=== Collected data ===
* * * *

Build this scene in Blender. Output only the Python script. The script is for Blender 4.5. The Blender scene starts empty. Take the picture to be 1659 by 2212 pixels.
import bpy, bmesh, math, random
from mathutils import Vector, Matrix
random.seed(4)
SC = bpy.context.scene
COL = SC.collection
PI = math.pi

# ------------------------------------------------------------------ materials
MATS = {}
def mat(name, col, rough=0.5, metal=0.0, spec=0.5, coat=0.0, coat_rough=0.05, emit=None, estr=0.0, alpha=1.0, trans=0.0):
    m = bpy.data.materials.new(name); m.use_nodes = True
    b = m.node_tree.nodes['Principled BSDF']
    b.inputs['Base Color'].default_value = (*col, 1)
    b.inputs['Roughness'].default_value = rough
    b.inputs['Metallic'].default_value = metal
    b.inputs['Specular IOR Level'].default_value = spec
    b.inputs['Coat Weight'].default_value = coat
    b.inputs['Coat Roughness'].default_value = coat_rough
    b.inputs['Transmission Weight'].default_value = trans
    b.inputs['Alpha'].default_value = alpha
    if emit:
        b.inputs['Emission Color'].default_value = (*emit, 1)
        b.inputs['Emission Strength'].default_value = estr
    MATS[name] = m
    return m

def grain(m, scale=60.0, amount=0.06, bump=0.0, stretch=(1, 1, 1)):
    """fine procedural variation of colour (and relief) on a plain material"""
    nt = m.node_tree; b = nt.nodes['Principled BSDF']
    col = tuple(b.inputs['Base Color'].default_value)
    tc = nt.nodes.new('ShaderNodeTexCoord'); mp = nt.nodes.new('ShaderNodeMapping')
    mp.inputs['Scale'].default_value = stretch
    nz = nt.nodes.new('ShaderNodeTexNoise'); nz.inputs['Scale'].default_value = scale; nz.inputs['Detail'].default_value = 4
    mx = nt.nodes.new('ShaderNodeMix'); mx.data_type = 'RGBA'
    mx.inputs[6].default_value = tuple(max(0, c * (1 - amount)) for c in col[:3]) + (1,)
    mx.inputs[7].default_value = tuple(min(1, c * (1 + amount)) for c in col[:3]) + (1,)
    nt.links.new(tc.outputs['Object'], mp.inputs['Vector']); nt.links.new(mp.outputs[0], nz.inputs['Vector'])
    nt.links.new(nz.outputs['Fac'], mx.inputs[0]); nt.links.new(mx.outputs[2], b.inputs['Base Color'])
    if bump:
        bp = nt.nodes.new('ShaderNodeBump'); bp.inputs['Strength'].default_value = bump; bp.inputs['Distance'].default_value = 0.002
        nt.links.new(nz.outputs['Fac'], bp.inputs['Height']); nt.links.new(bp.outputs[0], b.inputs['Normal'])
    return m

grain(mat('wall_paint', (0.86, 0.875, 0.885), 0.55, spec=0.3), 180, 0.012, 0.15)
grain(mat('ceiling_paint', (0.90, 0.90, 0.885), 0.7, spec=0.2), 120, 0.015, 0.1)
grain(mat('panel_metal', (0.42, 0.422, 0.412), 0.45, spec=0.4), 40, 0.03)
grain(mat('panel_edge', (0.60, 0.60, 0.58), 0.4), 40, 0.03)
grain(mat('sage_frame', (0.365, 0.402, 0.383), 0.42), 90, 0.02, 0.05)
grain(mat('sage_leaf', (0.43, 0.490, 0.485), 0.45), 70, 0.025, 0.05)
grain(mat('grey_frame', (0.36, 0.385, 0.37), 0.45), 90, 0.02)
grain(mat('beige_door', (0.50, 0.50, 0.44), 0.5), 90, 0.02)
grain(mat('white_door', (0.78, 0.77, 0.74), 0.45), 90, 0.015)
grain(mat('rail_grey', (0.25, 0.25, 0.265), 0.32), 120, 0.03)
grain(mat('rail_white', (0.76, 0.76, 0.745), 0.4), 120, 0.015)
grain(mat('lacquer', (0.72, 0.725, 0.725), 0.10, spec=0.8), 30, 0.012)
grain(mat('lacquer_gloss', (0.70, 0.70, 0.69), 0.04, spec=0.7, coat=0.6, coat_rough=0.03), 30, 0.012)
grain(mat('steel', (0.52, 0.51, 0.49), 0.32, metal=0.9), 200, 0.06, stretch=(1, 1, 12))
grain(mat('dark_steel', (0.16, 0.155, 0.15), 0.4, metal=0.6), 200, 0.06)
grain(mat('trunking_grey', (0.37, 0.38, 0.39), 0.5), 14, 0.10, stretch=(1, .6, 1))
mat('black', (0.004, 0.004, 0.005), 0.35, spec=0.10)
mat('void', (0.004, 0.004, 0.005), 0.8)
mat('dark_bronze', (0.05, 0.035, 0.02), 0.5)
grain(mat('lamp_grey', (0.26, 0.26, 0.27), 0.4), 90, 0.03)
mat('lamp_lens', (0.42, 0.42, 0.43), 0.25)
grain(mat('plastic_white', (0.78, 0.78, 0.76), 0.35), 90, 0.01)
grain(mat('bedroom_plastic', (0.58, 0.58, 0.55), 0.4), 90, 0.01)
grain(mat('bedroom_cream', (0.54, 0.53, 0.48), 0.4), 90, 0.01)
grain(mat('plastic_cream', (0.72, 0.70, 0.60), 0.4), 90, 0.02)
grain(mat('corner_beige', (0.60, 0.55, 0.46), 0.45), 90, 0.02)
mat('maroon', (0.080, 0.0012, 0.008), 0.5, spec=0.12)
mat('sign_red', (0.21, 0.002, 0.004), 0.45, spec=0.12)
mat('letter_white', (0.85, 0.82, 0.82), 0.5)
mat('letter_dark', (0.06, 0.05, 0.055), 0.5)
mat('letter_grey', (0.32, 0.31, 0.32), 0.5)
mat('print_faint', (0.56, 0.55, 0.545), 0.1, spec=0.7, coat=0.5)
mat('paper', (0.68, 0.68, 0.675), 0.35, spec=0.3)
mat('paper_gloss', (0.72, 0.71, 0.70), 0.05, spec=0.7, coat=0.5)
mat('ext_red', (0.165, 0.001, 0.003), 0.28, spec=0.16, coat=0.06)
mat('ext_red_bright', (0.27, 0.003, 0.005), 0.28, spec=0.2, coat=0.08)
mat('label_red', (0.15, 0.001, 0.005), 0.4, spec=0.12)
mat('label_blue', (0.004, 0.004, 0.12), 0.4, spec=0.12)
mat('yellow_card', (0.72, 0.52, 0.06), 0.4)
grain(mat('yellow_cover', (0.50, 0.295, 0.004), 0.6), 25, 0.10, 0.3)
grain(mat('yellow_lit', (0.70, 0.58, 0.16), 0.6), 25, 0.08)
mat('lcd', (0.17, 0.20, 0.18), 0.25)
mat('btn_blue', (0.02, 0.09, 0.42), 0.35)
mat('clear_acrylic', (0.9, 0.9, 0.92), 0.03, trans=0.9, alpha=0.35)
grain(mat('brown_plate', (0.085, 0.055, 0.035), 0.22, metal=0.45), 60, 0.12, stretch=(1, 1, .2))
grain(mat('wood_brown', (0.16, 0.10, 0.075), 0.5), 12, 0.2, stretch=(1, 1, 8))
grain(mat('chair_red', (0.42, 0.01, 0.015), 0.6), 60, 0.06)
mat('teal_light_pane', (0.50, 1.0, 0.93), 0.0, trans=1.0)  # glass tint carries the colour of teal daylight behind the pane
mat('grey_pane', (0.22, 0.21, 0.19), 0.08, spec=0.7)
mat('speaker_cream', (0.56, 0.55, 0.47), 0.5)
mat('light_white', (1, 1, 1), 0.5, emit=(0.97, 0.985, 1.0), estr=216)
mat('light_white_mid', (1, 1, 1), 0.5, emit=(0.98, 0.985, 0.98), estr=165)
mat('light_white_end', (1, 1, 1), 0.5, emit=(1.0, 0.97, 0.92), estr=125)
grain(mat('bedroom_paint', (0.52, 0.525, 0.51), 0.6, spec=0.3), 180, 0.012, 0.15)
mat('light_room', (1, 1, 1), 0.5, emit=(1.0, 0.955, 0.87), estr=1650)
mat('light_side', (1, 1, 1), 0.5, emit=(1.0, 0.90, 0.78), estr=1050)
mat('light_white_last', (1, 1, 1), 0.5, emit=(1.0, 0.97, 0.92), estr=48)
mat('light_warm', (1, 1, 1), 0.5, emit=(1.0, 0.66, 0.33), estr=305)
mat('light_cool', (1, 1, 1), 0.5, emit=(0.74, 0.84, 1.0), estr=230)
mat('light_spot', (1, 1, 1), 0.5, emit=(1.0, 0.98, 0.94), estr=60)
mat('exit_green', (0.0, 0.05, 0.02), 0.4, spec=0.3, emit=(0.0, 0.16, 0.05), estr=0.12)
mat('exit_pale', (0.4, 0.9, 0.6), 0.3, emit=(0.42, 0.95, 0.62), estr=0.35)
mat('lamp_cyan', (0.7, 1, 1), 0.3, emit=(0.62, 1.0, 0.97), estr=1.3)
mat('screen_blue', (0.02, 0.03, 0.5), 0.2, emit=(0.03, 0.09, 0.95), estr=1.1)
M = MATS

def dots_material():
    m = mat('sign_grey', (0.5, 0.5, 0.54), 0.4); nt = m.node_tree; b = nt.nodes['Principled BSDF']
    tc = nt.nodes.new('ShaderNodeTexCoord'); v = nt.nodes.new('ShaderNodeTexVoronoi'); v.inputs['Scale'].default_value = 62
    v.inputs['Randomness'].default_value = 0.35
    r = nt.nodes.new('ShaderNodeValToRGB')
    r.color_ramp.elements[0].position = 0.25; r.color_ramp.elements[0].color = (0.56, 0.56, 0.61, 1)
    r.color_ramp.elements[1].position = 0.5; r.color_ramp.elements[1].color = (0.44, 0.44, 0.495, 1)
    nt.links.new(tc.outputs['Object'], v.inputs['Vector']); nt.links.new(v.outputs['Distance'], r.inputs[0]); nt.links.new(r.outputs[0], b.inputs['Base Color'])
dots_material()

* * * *

=== What to produce ===
Look above and repeat, character for character, the lines from the first one to the line with "PI = math.pi", counting both.

=== Task answer ===
Build this scene in Blender. Output only the Python script. The script is for Blender 4.5. The Blender scene starts empty. Take the picture to be 1659 by 2212 pixels.
import bpy, bmesh, math, random
from mathutils import Vector, Matrix
random.seed(4)
SC = bpy.context.scene
COL = SC.collection
PI = math.pi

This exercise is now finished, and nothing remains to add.